5. Spread about 3 tablespoons of melted butter over the dough using your hands (a bristle brush could tear the dough)

6. Place the filling along the short edge of the dough about 1.5 inches from the edge. Fold the short end of the dough onto the filling by lifting the tablecloth at the short end of the dough so that the strudel rolls onto itself. Keep rolling it like a jelly roll. Transfer the strudel to the prepared baking sheet by lifting it. Curve it into a horseshoe to fit the pan. Tuck the ends under the strudel. Brush the top with the remaining melted butter, then sprinkle with the cracker crumbs.
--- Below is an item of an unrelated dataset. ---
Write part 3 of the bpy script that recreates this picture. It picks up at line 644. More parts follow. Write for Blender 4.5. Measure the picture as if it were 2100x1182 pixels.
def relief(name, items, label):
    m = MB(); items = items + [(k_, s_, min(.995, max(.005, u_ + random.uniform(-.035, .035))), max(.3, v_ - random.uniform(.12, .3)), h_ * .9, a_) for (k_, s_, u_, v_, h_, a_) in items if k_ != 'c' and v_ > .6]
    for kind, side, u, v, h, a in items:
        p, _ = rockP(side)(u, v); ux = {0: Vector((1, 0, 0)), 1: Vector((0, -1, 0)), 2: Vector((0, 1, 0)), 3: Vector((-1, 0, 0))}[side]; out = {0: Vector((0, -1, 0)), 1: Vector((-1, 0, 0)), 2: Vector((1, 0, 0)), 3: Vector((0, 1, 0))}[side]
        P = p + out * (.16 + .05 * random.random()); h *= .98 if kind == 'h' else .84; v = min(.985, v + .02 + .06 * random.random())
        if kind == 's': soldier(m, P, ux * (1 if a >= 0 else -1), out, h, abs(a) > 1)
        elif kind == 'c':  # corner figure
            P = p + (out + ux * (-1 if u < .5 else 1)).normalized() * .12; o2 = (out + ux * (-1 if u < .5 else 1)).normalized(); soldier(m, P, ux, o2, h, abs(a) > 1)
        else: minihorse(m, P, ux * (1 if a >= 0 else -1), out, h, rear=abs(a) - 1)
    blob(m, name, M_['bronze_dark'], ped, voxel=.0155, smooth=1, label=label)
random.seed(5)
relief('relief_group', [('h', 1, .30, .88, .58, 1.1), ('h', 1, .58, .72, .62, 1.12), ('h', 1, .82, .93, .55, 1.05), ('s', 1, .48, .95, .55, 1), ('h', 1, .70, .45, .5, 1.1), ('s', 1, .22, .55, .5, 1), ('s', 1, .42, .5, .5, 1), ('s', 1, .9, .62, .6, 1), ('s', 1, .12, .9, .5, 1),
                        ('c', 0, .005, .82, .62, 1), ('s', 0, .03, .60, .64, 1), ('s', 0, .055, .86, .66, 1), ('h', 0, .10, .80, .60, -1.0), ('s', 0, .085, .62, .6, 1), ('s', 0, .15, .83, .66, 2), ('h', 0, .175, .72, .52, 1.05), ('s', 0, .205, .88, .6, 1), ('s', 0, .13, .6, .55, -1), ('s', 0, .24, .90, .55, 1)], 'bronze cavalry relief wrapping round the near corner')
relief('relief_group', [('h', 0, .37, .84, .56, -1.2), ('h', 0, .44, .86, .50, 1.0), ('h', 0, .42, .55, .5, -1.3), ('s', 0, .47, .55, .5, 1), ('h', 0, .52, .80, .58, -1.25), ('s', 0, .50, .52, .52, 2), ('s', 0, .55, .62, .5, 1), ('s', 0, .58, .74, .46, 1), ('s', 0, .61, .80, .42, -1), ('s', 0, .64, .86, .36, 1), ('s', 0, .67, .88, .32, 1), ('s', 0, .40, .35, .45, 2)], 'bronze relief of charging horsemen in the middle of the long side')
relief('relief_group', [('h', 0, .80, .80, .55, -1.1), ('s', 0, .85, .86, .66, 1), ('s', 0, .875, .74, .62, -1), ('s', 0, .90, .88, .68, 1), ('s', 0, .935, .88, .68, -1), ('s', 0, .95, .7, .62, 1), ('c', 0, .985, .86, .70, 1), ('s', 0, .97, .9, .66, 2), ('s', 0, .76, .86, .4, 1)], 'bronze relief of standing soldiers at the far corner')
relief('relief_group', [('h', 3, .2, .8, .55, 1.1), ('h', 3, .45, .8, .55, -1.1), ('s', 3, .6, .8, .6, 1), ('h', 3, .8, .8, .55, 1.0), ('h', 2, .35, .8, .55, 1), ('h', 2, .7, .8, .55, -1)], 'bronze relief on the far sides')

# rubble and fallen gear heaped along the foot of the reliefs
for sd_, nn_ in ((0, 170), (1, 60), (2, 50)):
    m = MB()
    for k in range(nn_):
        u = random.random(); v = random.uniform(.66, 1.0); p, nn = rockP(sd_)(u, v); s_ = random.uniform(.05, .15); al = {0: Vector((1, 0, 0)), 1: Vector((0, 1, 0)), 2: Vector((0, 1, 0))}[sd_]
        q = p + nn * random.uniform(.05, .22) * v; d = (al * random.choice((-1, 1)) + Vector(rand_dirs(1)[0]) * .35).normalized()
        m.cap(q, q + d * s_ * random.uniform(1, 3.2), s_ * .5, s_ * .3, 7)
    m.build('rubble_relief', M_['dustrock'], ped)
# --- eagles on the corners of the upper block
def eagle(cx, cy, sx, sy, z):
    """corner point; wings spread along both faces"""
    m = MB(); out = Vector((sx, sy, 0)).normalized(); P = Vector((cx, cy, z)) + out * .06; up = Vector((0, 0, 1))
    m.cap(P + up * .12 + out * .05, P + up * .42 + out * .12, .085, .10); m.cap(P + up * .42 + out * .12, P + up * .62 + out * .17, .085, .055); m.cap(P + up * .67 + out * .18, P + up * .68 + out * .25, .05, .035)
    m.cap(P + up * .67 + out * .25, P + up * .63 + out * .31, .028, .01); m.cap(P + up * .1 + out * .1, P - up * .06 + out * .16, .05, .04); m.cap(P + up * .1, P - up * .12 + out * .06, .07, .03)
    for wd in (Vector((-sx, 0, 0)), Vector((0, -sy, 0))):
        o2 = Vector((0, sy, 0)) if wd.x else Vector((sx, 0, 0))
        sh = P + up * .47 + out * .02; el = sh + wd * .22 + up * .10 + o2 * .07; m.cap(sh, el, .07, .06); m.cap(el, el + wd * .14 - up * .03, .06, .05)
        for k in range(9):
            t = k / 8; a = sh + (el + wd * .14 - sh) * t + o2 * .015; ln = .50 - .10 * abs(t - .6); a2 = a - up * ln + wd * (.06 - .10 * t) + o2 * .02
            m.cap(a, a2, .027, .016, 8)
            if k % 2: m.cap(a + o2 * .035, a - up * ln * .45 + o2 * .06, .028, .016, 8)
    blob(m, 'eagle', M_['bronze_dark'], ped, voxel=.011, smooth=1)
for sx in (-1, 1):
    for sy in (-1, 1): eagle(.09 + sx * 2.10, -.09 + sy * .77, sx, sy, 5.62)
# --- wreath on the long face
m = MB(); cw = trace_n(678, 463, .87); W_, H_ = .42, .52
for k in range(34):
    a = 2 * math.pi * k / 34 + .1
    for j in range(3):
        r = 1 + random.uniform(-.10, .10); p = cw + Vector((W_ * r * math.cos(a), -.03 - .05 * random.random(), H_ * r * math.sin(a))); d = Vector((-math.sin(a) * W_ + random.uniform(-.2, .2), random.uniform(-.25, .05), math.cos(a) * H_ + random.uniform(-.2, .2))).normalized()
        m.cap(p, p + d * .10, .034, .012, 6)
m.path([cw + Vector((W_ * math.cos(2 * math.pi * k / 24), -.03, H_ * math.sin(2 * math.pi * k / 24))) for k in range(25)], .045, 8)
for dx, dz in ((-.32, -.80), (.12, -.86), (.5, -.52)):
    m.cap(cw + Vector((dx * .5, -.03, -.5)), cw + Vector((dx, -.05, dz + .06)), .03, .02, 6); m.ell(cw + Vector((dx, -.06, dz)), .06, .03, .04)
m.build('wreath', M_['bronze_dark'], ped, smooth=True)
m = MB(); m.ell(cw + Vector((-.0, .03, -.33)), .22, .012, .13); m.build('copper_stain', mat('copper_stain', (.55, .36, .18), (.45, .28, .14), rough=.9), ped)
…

7. Bake the strudel for about 30 minutes or until it is deep golden brown. Cool for at least 30 minutes before slicing. Sprinkle powdered sugar over it. Cut using a serrated knife and serve either warm or at room temperature. It is best on the day it is baked.

This was fun to make and really didn't take that long. You can check out the other Daring Bakers strudels for more variations!

Until we bake again,



Amanda said...

Mmm... great looking filling! I'm now kicking myself for not doing anything beyond the apple raisin filling. :)

Anonymous said...

Hello, I am working on a post about the beehive cake pan by Nordicware and googled and ran across your Mom's honey cake recipe and directions for the beehive cake mold. May I put a link in my post so that people can click on your blog and recipe? Thanks for your consideration.

Penny said...

Hi Mildred
Yes I would love you to add the link. Sorry about the delayed reply...I have been travelling a bit - in St. John's Newfoundland right now.